Certainly would be something, Max, to hear those voices chiming in, esp
with non-rhyming poems. Bit different from singalongs.
Bill
On Tuesday, 31 May 2016, Max Richards <[log in to unmask]> wrote:
> The poems he [Benedict Anderson] memorized in his youth stayed with him
> always. In 2007, he was invited to Leningrad to assist with a class on
> nationalism for young teachers in Russian provincial universities.
> Addressing them, he remembered some Russian from his days at Eton and
> proceeded to recite the final stanza of a poem by Vladimir Mayakovsky, who
> perished, amid murky circumstances, in Moscow in 1930. To his astonishment,
> all of the students joined with him:
>
> Shine always,
> Shine everywhere,
> To the depth of the last day!
> Shine—
> And to hell with everything else!
> That’s my motto—
> And the sun’s!
>
> “I was in tears by the end,” recalls Anderson. “Some of the students, too.”
>
>
> http://www.thenation.com/article/benedict-andersons-view-of-nationalism/
>
>
> I sent the above to my old friend Alan in Dunedin.
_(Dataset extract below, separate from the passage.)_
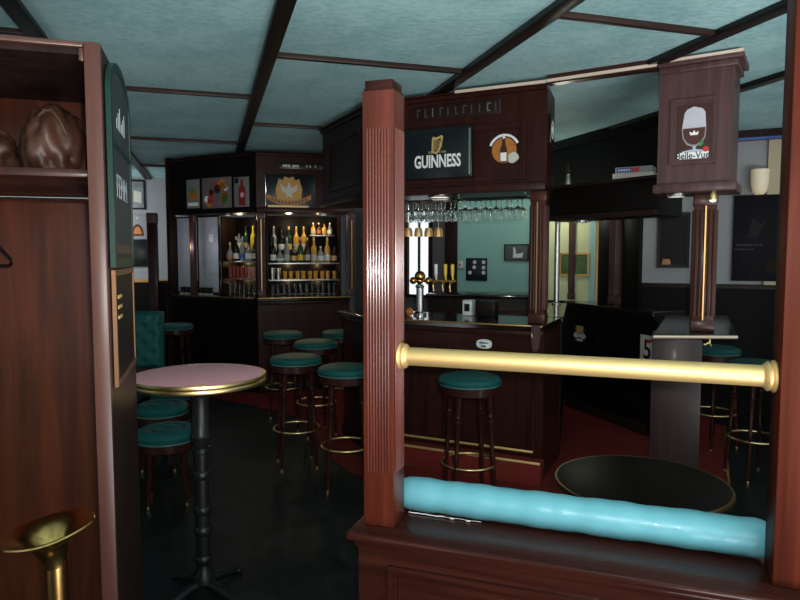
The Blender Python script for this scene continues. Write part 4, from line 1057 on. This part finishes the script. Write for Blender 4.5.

> He replies (he once had a Russian tutor named Natasha) -
>
> Yes, it is astonishing, isn't it!
>
> And I doubt that it ever happens with English-language poets -
>
> have you ever come across that?
>
>
> I remember hearing (probably from Natasha Templeton)
>
> that another Russian (Voznezhensky? Pasternak?)
>
> at an infrequent reading (in Russian, of course) found that the entire
>
> darkened auditorium was filled with the voices of the audience,
>
> saying his lines with him. Brings a tear to my eye.